Além disso, citou precedentes de matérias julgadas via ADPF de temas mais “amplos”, como a ADPF 347, sobre o sistema penitenciário brasileiro e a ADPF 635 sobre operações policiais em comunidades.

Na visão de Cármen Lúcia, a discricionariedade da Administração Pública não pode ser confundida com arbitrariedade e não cumprimento do dever constitucional de proteção ao meio ambiente. Cármen Lúcia ainda citou que não adianta “teatro estatal” e “farsa da política pública” em políticas públicas de meio ambiente, é preciso atuação eficiente e verdadeira. A ministra ainda leu dados de que o desmatamento na Amazônia cresceu após o enfraquecimento do PPCDAm desde 2018.

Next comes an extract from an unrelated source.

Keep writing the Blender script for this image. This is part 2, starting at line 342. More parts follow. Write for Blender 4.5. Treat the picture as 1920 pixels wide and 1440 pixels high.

Na sessão desta quinta, também se manifestou o Procurador-Geral da República (PGR), Augusto Aras. Para ele, as ações são improcedentes porque os autores tentam, via STF, substituir a opção política atual de proteção ao meio ambiente por aquelas que eles entendem mais adequadas. “Questões do meio ambiente são de alta especialização técnica e comportam diferentes opções políticas”, afirmou. Em sua opinião, o embate político não se resolve com apelo à jurisdição constitucional.